I wigged out. I had a vomiting kid with a high fever, I had been moving and unpacking for 10 hours side-by-side with the various moving crews, Tom was gone, movers were throwing my stuff around the house, and some asshole was trying to tell me he didn’t want to finish his job because he had somewhere to go. (He pulled the passive aggressive male strategy of “I’m going to be so awful she will let me off the hook because she’s a woman and won’t want to deal with a man being truly icky.”)

I got so mad I dropped about a million f-bombs and told the crew chief he was a **&$$%@##. The kids freaked out and stayed in their room. I called Tom and told him he “better get his butt home” and hung up the phone. (He and Ian still laugh about that telephone call. Tom turned to Ian and said, “uh-oh.”)

In the end, the movers stayed and finished their job. The worker bees apologized to me for their crew chief being a complete tool and thanked me for working so hard with them side-by-side. Needless to say, it has become a funny family story that we all laugh about. (Well, I’m still working on the laughing part.)

That experience, along with our other two cross-country sojourns (don’t worry, I won’t tell those stories), has made me rethink this next move. (Yes, that means I will be posting in the future regarding my current moving and storage strategies!

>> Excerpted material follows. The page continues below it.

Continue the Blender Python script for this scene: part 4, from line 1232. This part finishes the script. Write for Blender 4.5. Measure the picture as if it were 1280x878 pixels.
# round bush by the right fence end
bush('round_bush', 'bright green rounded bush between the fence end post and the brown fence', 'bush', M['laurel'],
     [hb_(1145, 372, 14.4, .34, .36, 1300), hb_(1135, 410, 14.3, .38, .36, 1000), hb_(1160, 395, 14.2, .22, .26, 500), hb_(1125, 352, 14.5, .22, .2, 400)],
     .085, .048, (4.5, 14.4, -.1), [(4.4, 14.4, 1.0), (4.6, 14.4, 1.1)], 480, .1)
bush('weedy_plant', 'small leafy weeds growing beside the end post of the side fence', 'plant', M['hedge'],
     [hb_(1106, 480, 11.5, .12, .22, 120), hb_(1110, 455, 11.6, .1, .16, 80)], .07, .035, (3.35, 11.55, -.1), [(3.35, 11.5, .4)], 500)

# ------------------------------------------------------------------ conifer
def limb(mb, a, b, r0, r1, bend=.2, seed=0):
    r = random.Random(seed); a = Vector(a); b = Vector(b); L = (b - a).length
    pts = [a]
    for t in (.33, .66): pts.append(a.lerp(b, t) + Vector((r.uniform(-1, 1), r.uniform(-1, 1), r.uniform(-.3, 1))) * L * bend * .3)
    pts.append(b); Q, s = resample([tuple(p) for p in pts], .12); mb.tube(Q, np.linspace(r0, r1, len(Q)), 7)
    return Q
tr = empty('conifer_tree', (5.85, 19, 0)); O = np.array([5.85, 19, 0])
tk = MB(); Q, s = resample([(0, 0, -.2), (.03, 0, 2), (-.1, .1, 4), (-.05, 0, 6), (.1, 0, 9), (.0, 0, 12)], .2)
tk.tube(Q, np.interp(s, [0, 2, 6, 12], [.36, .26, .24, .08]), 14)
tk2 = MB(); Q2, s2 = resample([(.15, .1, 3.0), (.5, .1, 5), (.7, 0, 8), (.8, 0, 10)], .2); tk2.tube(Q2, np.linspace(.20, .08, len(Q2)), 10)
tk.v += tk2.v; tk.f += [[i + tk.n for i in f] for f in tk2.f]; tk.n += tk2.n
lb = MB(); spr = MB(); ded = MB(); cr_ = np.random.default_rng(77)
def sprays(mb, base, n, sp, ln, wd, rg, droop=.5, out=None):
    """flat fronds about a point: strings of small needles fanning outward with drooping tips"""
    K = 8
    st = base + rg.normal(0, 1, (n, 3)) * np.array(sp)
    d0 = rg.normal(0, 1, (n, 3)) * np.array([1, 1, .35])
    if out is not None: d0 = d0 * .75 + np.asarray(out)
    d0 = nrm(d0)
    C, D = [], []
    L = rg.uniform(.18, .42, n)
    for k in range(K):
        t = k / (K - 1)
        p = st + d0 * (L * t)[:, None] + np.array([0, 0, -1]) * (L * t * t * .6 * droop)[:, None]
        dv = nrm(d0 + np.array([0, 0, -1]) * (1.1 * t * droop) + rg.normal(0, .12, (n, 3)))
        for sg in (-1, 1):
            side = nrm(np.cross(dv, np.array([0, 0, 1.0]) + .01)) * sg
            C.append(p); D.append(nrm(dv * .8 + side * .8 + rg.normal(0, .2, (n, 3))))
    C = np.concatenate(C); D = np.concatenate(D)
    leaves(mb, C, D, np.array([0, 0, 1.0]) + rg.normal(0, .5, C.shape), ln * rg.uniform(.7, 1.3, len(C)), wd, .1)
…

Woo hoo!!)

Two Months to Go

We got our tickets in the mail…I guess this means that we are really going! Looking at the “Moving to Argentina” to-do list, and you know there is one, is making me feel a bit overwhelmed. Yikes. We have to sell our cars, sell some household crap, move remaining household crap into storage, change all account addresses, cancel subscriptions, notify everyone, figure out voting, learn Spanish (hee hee), get a safety deposit box, figure out continuity of health insurance, get passports in order, blah blah blah.

Heck, just washing and detailing our cars so we can sell them will take forever (we aren’t exactly obsessive about keeping our cars clean).

Where Are You Going to Live?

I know we seem to be long on cutting ties, and short on planning…but we do have a plan!

When we arrive in Buenos Aires, we plan on living in a short-term furnished rental (these are targeted toward foreigners, are somewhat plentiful, and are expensive). Then we must immediately begin figuring out where the heck the girls will be going to school. Once we get that settled, we will then look for a long-term unfurnished rental somewhere near the girls’ school so we can walk or easily bus/cab to school. (It seems that apartments that are unfurnished are more affordable because they aren’t necessarily targeted toward foreigners.)

From a distance, the neighborhood we are most interested in is Belgrano. You know how that is though… . It could be like Denver all over again (another place we wanted to move to from a distance).